Issue
Is the merging of entity A and entity B, bodies corporate, to become entity C an amalgamation under section 195-1 of the A New Tax System (Goods and Services Tax) Act 1999 (GST Act)?
Decision
Yes, the merging of entity A and entity B to become entity C is an amalgamation under section 195-1 of the GST Act.
Facts
Entity A and entity B are bodies corporate. Entity C is the new entity formed by the merger of entity A and entity B. Entity C is a company.
Following the merger, entity A and entity B will cease to exist and the bodies corporate will be integrated into the one company with a newly constituted Board and management structure.
The merger of entity A and entity B is governed by Australian legislation.
Reasons for Decision
'Amalgamation' is defined in section 195-1 of the GST Act, which states that ' amalgamation means any procedure, under an *Australian law or a *foreign law, by which 2 or more *companies amalgamate and continue as one company.'
The term 'procedure' is not defined in the GST Act, and therefore, it is given its ordinary meaning. The Macquarie Dictionary 1997 defines 'procedure' as: '1. the act or manner of proceeding in any action or process; conduct. 2. a particular course or mode of action. 3. mode of conducting legal, parliamentary, or other business, especially litigation and judicial proceedings.'
In this case, the ordinary meaning of 'procedure' is met as the merging of entity A and entity B into entity C and the subsequent dissolution of entity A and entity B are particular courses of action.

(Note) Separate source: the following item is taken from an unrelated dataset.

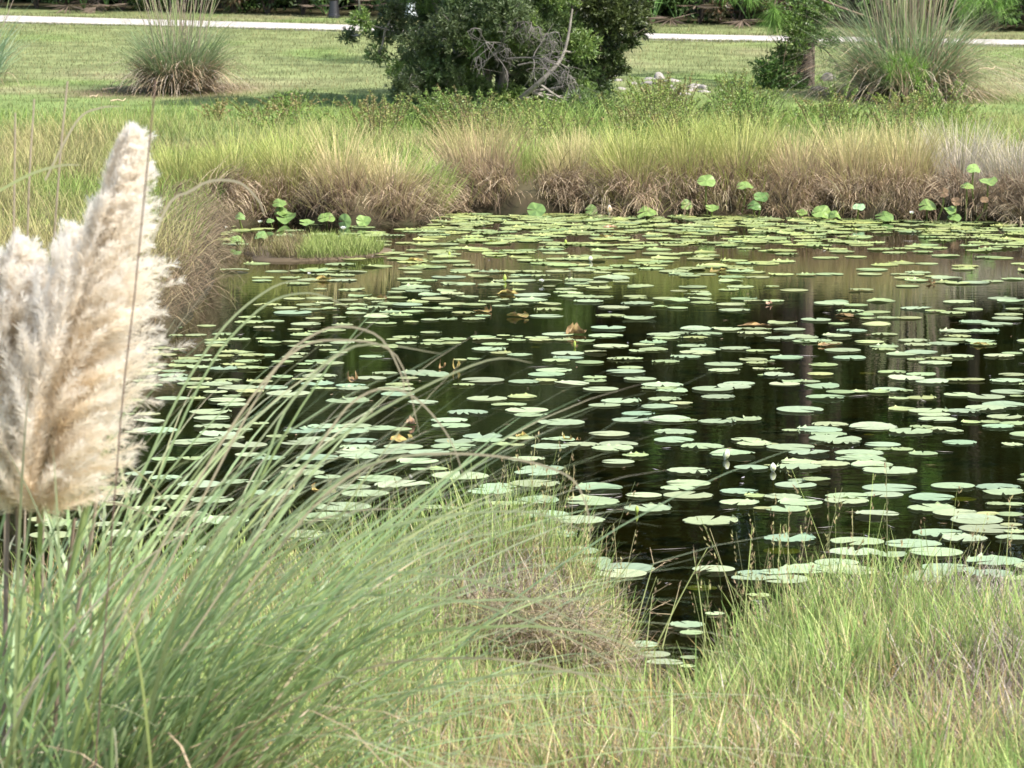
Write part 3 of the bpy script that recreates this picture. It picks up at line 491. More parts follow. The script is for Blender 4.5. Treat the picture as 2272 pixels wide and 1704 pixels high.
for k, a in enumerate(((1278, 732, 44, 22, BR, 'biggest curled brown lily leaf standing up at the middle of the pond'), (982, 811, 22, 16, BR, 'small brown curled leaf, left one of two side by side'),
    (1012, 810, 24, 20, YB, 'yellow-brown curled leaf, right one of the two side by side'), (781, 838, 34, 22, BR, 'tall dark brown curled leaf among pampas blades at the left'), (910, 936, 27, 15, OR, 'smooth salmon orange folded leaf lying on a pad'),
    (892, 975, 62, 14, YB, 'long brown and yellow withered pad below the salmon leaf'), (715, 1086, 70, 20, YB, 'yellow spotted withered pad behind the pampas blades'), (847, 660, 24, 9, BR, 'small brown curled leaf in the far left part of the pond'),
    (1083, 686, 20, 13, BR, 'brown leaf tip sticking up beside a yellowing pad'), (1068, 691, 44, 5, YB, 'yellowing pad with browned edge near the sticking leaf tip'), (1150, 699, 56, 10, YB, 'yellow-green pad with rolled brown rim at the centre'),
    (1126, 649, 44, 9, YB, 'olive brown rolled pad below the open white flower'), (718, 618, 34, 9, YB, 'bright yellow withered pad next to a white flower'), (1158, 967, 30, 11, YB, 'brown withered scrap on top of the pad cluster at the centre'),
    (1259, 973, 26, 9, YB, 'brown-edged scrap on the pale pad right of the centre cluster'), (1284, 977, 14, 7, BR, 'tiny brown curl at the right tip of the centre pad cluster'), (1705, 673, 20, 7, OR, 'small pinkish dry leaf on the far water right of centre'),
    (1675, 722, 62, 6, BR, 'long brown-rimmed pad lying flat right of centre'), (1842, 765, 54, 6, BR, 'dark red-brown rimmed pad in front of the pine reflection'), (1876, 700, 46, 5, BR, 'thin red-brown pad edge in the far right part of the pond'),
    (2065, 626, 22, 8, BR, 'dark brown leaf scrap on far pads at the right'), (1592, 600, 44, 8, YB, 'dark olive boat-shaped leaf in the far water'), (2175, 764, 40, 5, YB, 'yellowish pad with brown rim near the right edge'),
    (1347, 524, 42, 8, YB, 'yellow leaf among the crowded far pads'), (1353, 504, 34, 6, OR, 'orange leaf among the crowded far pads near the bank'), (920, 577, 42, 6, YB, 'golden yellow leaf floating in the far left part of the pond'))): curled(*a, seed=40+k)
# ------------------------------------------------------------------ flowers and buds
def petals(n, L, wd, el, col, zb=0., cup=.35):
    mb = MB()
    for k in range(n):
        a = 6.283*k/n+R.normal(0, .07); t = np.linspace(0, 1, 6); e = el+R.normal(0, .06); V = []
        for ti in t:
            th = e+cup*ti; rr_ = L*ti*math.cos(th); z = zb+L*ti*math.sin(th); hw = wd*.5*math.sin(math.pi*min(.98, ti*.85+.12))**.8*(1 if ti < .95 else .25)
            for s, dz in ((-1, .18), (0, 0), (1, .18)): V.append((rr_*math.cos(a)-s*hw*math.sin(a), rr_*math.sin(a)+s*hw*math.cos(a), z+dz*hw))
        Q = [(i*3+j, i*3+j+1, i*3+j+4, i*3+j+3) for i in range(5) for j in range(2)]; mb.add((np.array(V), np.array(Q), np.asarray(col)*R.uniform(.94, 1.04)))
    return mb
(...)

'Australian law' is defined in section 195-1 of the GST Act as having the meaning given by section 995-1 of Income Tax Assessment Act 1997 , which provides that Australian law means a Commonwealth law, a State law or a Territory law.
As the merger of entity A and entity B is governed by Australian legislation , the procedure will be one under an Australian law.
'Company' is defined in section 195-1 of the GST Act to include a body corporate. As entity A and entity B are bodies corporate, they both satisfy the definition of a company.
The term 'amalgamate' is not defined in the GST Act and therefore it should take its ordinary meaning.
The Macquarie Dictionary 1997 defines 'amalgamate' as '1. to mix so as to make a combination; blend; unite; combine: to amalgamate two companies.'
The Butterworths Australian Legal Dictionary defines an 'amalgamation' as 'a joining, merging or union of two separate things to create a new thing.'
The merger of entity A and entity B to form entity C is a 'combination', 'joining, merging or union'.
The definition of amalgamation in the GST Act, stated above, requires that the amalgamated companies 'continue as one company'. Following the amalgamation, entity A and entity B cease to exist and both companies will be integrated into the one company with a newly constituted Board and management structure, being entity C. Thus, the amalgamated companies will continue as one company.
In conclusion, the merger of entity A and entity B to form entity C will come about through a procedure under an Australian State law whereby two existing companies will be merged and will continue as one company.
The merger of entity A and entity B to form entity C merger is an 'amalgamation' under section 195-1 of the GST Act.